We also foresee several potential research possibilities for deepfake generation and detection to solve issues with the methods now in use. Figure 16 represents three main future scopes for deepfake to develop.

• Because of flaws in present face-forensic innovation, antiforensic technology has been invented. Neural networks are frequently employed in the area of deepfake detection to identify fake videos. Neural networks are unable to fend off attacks from adversarial samples because of inherent flaws [176]. Researchers must develop more flexible strategies that can withstand prospective threats that are identified in order to prevent these attacks in certain situations.
• It has been demonstrated that multitask learning, which involves carrying out several tasks at once, improves prediction performance when compared to single-task learning. It has been discovered that combining forgery location and deepfake-detection tasks can increase deepfake-detection task accuracy. The model may complete two jobs at once while taking into account the losses incurred by each, significantly enhancing the performance of the model. The authors in [177,178] demonstrate how the placement of a forgery is crucial to the deepfake detection challenge. Thus, there is a lot of room for improving deepfake detection using multitasking.
• One of the key areas where researchers can focus their research is to enhance deepfake photo- or video-generation models that cannot produce deepfake movies more realistically using one or a few photographs or videos. Because the majority of deepfake creation models are trained on such a qualitative dataset, users face many challenges in managing many quality images or videos as the testing or source data.

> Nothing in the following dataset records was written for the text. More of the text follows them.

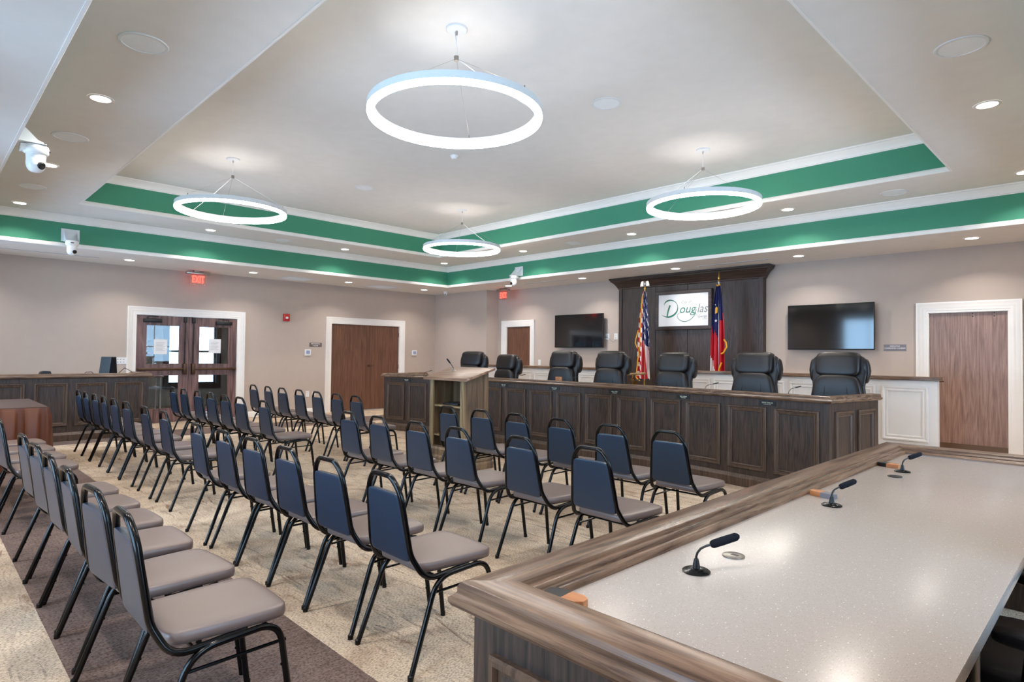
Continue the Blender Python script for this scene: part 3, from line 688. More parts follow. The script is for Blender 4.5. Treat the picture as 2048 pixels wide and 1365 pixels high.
b = B(); b.tube([(-7.05, 9.62, 1.065), (-6.6, 9.62, 1.085), (-6.25, 9.62, 1.11)], .022, 12); obj('rail', b, 'lectedge', t)
b = B(); b.tube(fillet([(-6.53, 9.62, 1.07), (-6.53, 9.62, 1.02), (-6.53, 9.56, 1.0)], .03), .008, 8); b.lathe([(0, 0), (.034, 0), (.034, .008), (0, .012)], 20, Matrix.Translation((-6.50, 9.585, .965)) @ Matrix.Rotation(PI/2, 4, 'X')); b.box(-6.51, -6.49, 9.585, 9.70, .2, .98); obj('bracket', b, 'brass', t)

# ------------------------------------------------------------------ lectern
t = thing('lectern', 'plywood lectern with slanted top and open back shelf before the council dais', 'lectern', (0, 0, 0))
lx0, lx1, ly0, ly1 = -6.42, -5.73, 4.87, 5.25
b = B(); b.prism([(ly0, .25), (ly1, .25), (ly1, 1.215), (ly0, 1.105)], (lx1-.02, 0, 0), (0, 1, 0), (0, 0, 1), (1, 0, 0), .02); obj('side_panel', b, 'lect', t, smooth=False)
b = B(); b.prism([(ly0, .25), (ly1, .25), (ly1, 1.215), (ly0, 1.105)], (lx0, 0, 0), (0, 1, 0), (0, 0, 1), (1, 0, 0), .02); obj('side_panel', b, 'lect', t, smooth=False)
b = B(); b.box(lx0+.02, lx1-.02, ly1-.02, ly1, .25, 1.21); obj('front_panel', b, 'lect', t, smooth=False)
for x in (lx0-.001, lx1-.075+.001): b = B(); b.box(x, x+.075, ly0-.02, ly0, .25, 1.10); obj('stile', b, 'lectedge', t, smooth=False)
for z in (.775, .40): b = B(); b.box(lx0+.02, lx1-.02, ly0+.005, ly1-.02, z-.02, z); obj('shelf', b, 'lectedge', t, smooth=False)
b = B(); a = math.atan2(.110, .38); T = Matrix.Translation(((lx0+lx1)/2, ly0-.06, 1.092)) @ Matrix.Rotation(a, 4, 'X')
b.box(-.43, .43, 0, .50, 0, .028, .004, T=T); b.box(-.43, .43, .0, .016, .028, .040, .003, T=T); obj('top', b, 'lecttop', t, angle=30)
b = B(); b.sweep([(0, .002), (0, .19), (-.012, .215), (-.012, .225), (.01, .25), (.10, .25), (.10, .002)], [(lx0-.05, ly0-.06), (lx1+.05, ly0-.06), (lx1+.05, ly1+.02), (lx0-.05, ly1+.02)], closed=True)
b.sweep([(-.02, .002), (-.02, .07), (-.008, .09), (-.008, .10), (-.02, .11), (-.02, .13), (0, .15), (0, .002)], [(lx0-.05, ly0-.06), (lx1+.05, ly0-.06), (lx1+.05, ly1+.02), (lx0-.05, ly1+.02)], closed=True); obj('base', b, 'lect', t, angle=30)
b = B(); b.box(-.16, .14, -.11, .10, 0, .02, .004); b.pillow((0, 0, .025), (.26, .18, .022), .6, 16, 8); o = obj('closed_folder', b, 'black'); o.location = (-6.1, 5.05, .776); tag(o, 'black folder lying on the lectern shelf', 'folder')
t = thing('lectern_microphone', 'black gooseneck microphone clipped to the lectern top', 'microphone', (-6.245, 5.10, 1.205))
b = B(); b.lathe([(0, -.02), (.034, -.012), (.034, .002), (.012, .012), (.010, .035), (0, .036)], 20, Matrix.Rotation(a, 4, 'X')); obj('base', b, 'nickel', t)
b = B(); b.tube([(0, 0, .03), (-.03, 0, .065), (-.07, 0, .10)], .005, 8); obj('gooseneck', b, 'black', t)
b = B(); b.tube([(-.068, 0, .098), (-.08, 0, .108), (-.14, 0, .155), (-.145, 0, .159)], .009, 12, rr=[.004, .010, .010, .004]); obj('windscreen', b, 'foam', t)

# ------------------------------------------------------------------ stacking chairs
def make_chair(label):
    t = thing('banquet_chair', label, 'chair')
    R = .0125
    def arch(s):
        return fillet([(s*.230, 0, .004), (s*.212, .150, .408), (s*.210, .455, .424), (s*.222, .512, .004)], [.085, .085], 8)
    for s in (-1, 1):
        pts = arch(s); k = len(pts)//2
        for part in (pts[:k+1], pts[k:]):
            b = B(); b.tube(part, R, 10)
            foot = part[0] if part[0].z < .1 else part[-1]
            b.lathe([(0, -.004), (R+.001, -.004), (R+.001, .016), (R, .018), (0, .024)], 10, Matrix.Translation(foot))
            nxt = part[1] if part[0].z < .1 else part[-2]; d = (nxt-foot).normalized()
            for f in (.12, .26): b.pillow(foot+d*f+Vector((0, .012 if foot.y < .2 else -.012, 0)), (.008, .010, .012), .8, 8, 6)
            obj('leg', b, 'blackmetal', t)
        b = B(); b.tube([(s*.215, .125, .345), (s*.214, .478, .352)], .0065, 8); obj('stretcher', b, 'blackmetal', t)
    b = B(); b.tube([(-.21, .17, .400), (.21, .17, .400)], .007, 8); b.tube([(-.21, .17, .400), (-.16, .28, .404), (-.16, .38, .408), (-.21, .42, .41)], .006, 6); b.tube([(-.21, .42, .410), (.21, .42, .410)], .007, 8)
    obj('seat_rail', b, 'blackmetal', t)
    half = [(-.200, .34, .424), (-.206, .088, .408), (-.170, .032, .52), (-.139, -.006, .80), (-.078, -.018, .869)]
    pts = fillet(half+[(p[0]*-1, p[1], p[2]) for p in half[::-1]], [.085, .03, .045, .03, .03, .045, .03, .085], 6)
    b = B(); b.tube(pts, .0132, 12); obj('back_frame', b, 'blackmetal', t)
    # padded back between the uprights
    b = B()
    def shape(p):
        v = (p.z+.155)/.31; w = .166+(.130-.166)*v; x = p.x/.5*w
        return Vector((x, .042-.046*v+p.y, .640+p.z))
    b.pillow((0, 0, 0), (1.0, .030, .31), .16, 40, 10, shape); obj('backrest', b, 'vinylback_window_blue', t, angle=60)
    b = B()
    def sshape(p):
        v = (p.z+.5); w = .185+.038*v; y = .075+.425*v; e = 1-.10*max(0, v-.5)
        return Vector((p.x/.5*w*e, y, .452+p.y+(-.012*v)*0+.004*(1-abs(p.x)*2)))
    b.pillow((0, 0, 0), (1.0, .052, 1.0), .26, 44, 12, sshape); obj('seat', b, 'vinyl', t, angle=60)
    return t
ORD = ['', 'first', 'second', 'third', 'fourth', 'fifth', 'sixth', 'seventh', 'eighth']
rows = [ # (block, row, y, xs ordered outward from the aisle)
 ('near desk', 'back', .56, [-5.06, -4.52, -4.03, -3.52, -2.96, -2.46]),
 ('near desk', 'third', 1.60, [-5.03, -4.47, -3.97, -3.475, -2.98, -2.45]),
 ('near desk', 'second', 2.97, [-5.17, -4.66, -4.09, -3.57, -2.91, -2.31]),
 ('near desk', 'front', 4.07, [-5.10, -4.56, -4.05, -3.50, -2.95, -2.42]),
 ('double doors', 'back', .54, [-6.34, -6.91, -7.48, -8.04]),
 ('double doors', 'third', 1.70, [-6.24, -6.88, -7.60, -8.15, -8.65, -9.14, -9.68, -10.17]),
 ('double doors', 'second', 2.90, [-6.92, -7.62, -8.12, -8.62, -9.13, -9.75, -10.25]),
 ('double doors', 'front', 4.14, [-7.04, -7.54, -8.09, -8.64, -9.22, -9.74, -10.32])]
c0 = None; rj = random.Random(5)
for blk, row, y, xs in rows:
    for k, x in enumerate(xs):
        yy = y
        if blk == 'near desk' and row == 'front': yy = 4.10-.012*k
        side = 'by the near desk' if blk == 'near desk' else 'by the double doors'
        lab = 'black banquet chair, %s from the aisle in the %s row %s' % (ORD[k+1], row, side)
        rz = math.radians(rj.uniform(-2, 2)); grp = 'banquet chairs in the %s row %s' % (row, side)
        if row == 'back': rz = math.radians((3, 4, 2, 0, 5, 0)[k] if blk == 'near desk' else 5)
        if c0 is None:
            c0 = make_chair(lab); c0.location = (x, yy, 0); c0.rotation_euler = (0, 0, rz); c0['group'] = grp
        else: dup(c0, (x, yy, 0), rz, lab, grp)

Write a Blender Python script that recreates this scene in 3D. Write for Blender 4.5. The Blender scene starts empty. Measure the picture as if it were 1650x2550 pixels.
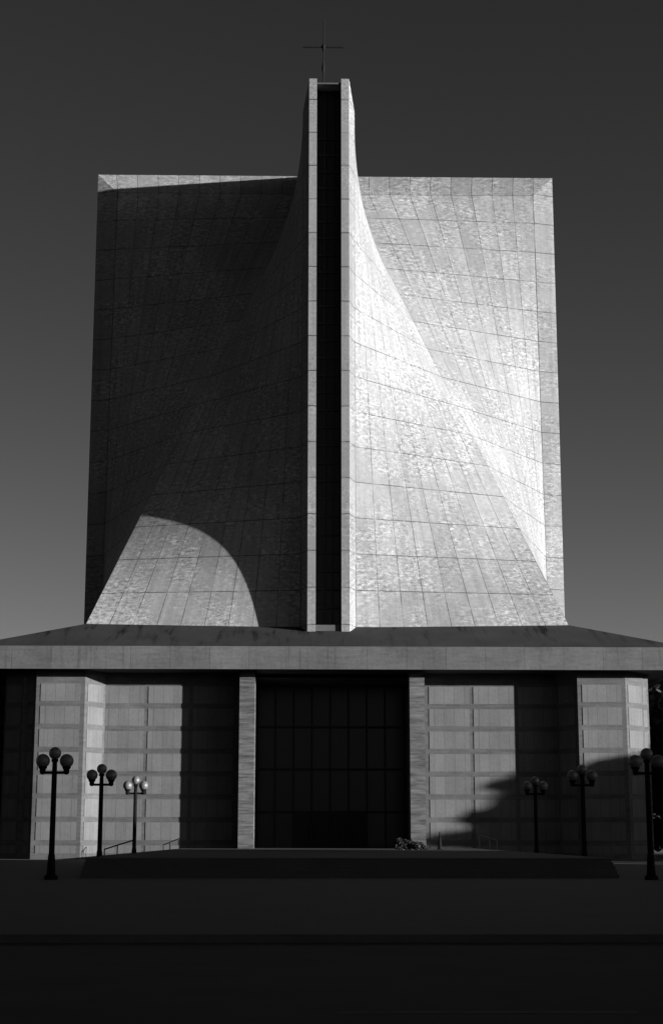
import bpy, bmesh, math, random
from mathutils import Vector, Matrix
random.seed(7)
R = math.radians
scene = bpy.context.scene
col = scene.collection

# ------------------------------------------------------------------ sun / exposure
PHI, ELEV = R(24.6), R(4.5)          # sun: PHI in front of due +x, ELEV above horizon
SUN_STRENGTH, SKY_STRENGTH, EXPOSURE = 5.0, 0.050, 1.42

# ------------------------------------------------------------------ materials
def mat(name):
    m = bpy.data.materials.new(name); m.use_nodes = True
    nt = m.node_tree; b = nt.nodes['Principled BSDF']
    return m, nt, b
class NB:
    """tiny helper that strings shader nodes together"""
    def __init__(s, nt): s.nt = nt
    def n(s, t, **k):
        nd = s.nt.nodes.new(t)
        for a, v in k.items(): setattr(nd, a, v)
        return nd
    def link(s, a, b): s.nt.links.new(a, b)
    def setin(s, sock, v):
        if hasattr(v, 'is_linked') or hasattr(v, 'links'): s.link(v, sock)
        else: sock.default_value = v
    def m(s, op, a, b=0.0, c=None, clamp=False):
        nd = s.n('ShaderNodeMath', operation=op, use_clamp=clamp)
        s.setin(nd.inputs[0], a); s.setin(nd.inputs[1], b)
        if c is not None: s.setin(nd.inputs[2], c)
        return nd.outputs[0]
    def rng(s, v, a, b, c, d, smooth=False):
        nd = s.n('ShaderNodeMapRange'); nd.interpolation_type = 'SMOOTHSTEP' if smooth else 'LINEAR'
        s.setin(nd.inputs[0], v)
        for i, x in enumerate((a, b, c, d)): nd.inputs[i+1].default_value = x
        return nd.outputs[0]
    def xyz(s, x, y, z=0.0):
        nd = s.n('ShaderNodeCombineXYZ')
        for i, v in enumerate((x, y, z)): s.setin(nd.inputs[i], v)
        return nd.outputs[0]
    def noise(s, vec, scale, detail=3.0, rough=0.55, dist=0.0):
        nd = s.n('ShaderNodeTexNoise')
        s.link(vec, nd.inputs['Vector']); nd.inputs['Scale'].default_value = scale
        nd.inputs['Detail'].default_value = detail; nd.inputs['Roughness'].default_value = rough
        nd.inputs['Distortion'].default_value = dist
        return nd.outputs['Fac']
    def white(s, vec):
        nd = s.n('ShaderNodeTexWhiteNoise', noise_dimensions='3D'); s.link(vec, nd.inputs['Vector'])
        return nd.outputs['Value']
    def grey(s, v):
        nd = s.n('ShaderNodeCombineColor')
        for i in range(3): s.setin(nd.inputs[i], v)
        return nd.outputs[0]
    def bump(s, h, strength, dist, b):
        nd = s.n('ShaderNodeBump'); nd.inputs['Strength'].default_value = strength
        nd.inputs['Distance'].default_value = dist
        s.setin(nd.inputs['Height'], h); s.link(nd.outputs[0], b.inputs['Normal'])
def uvs(b):
    t = b.n('ShaderNodeUVMap'); t.uv_map = 'UVMap'
    sp = b.n('ShaderNodeSeparateXYZ'); b.link(t.outputs[0], sp.inputs[0])
    return t.outputs[0], sp.outputs[0], sp.outputs[1]
def objc(b): return b.n('ShaderNodeTexCoord').outputs['Object']
def joint(b, v, w):
    """1 near whole numbers of v (half width w), else 0"""
    f = b.m('FRACT', b.m('ADD', v, 0.5))
    d = b.m('ABSOLUTE', b.m('SUBTRACT', f, 0.5))
    return b.rng(d, w*0.5, w, 1, 0)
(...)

In summary, the advancements in deepfake technology have highlighted the need for more robust detection methods to counter the flaws in existing face-forensic technology. Antiforensic techniques have emerged to exploit the vulnerabilities of neural networks used for deepfake detection. Multitask learning has shown promise in improving detection accuracy by combining forgery location and deepfake detection tasks. Enhancing deepfake-generation models to create more realistic videos from limited source data is another important research direction. Overall, addressing these challenges is crucial to effectively detect and mitigate the risks associated with deepfakes.

11. Conclusions

Deep-learning-based falsified innovations have been growing at an entirely unexpected rate during this period. The worldwide spread of the Internet makes it possible for illegal face-altered films produced by deepfake technologies to spread quickly, harming social stability and individual rights. In order to mitigate the harmful effects of deepfake films on individuals, business enterprises and various scientific organizations across the globe are conducting a significant amount of studies. In this paper, we discussed various deepfake models and the models that are employed in the development of well-known online deepfake tools. Here, we presented examples of numerous well-known deepfake tools, together with their traits, accuracy of deepfake models and tools, and model-based taxonomy. Finally, we covered the existing issues, gave insights into unresolved problems, and addressed the next research on deepfake production and detection technologies.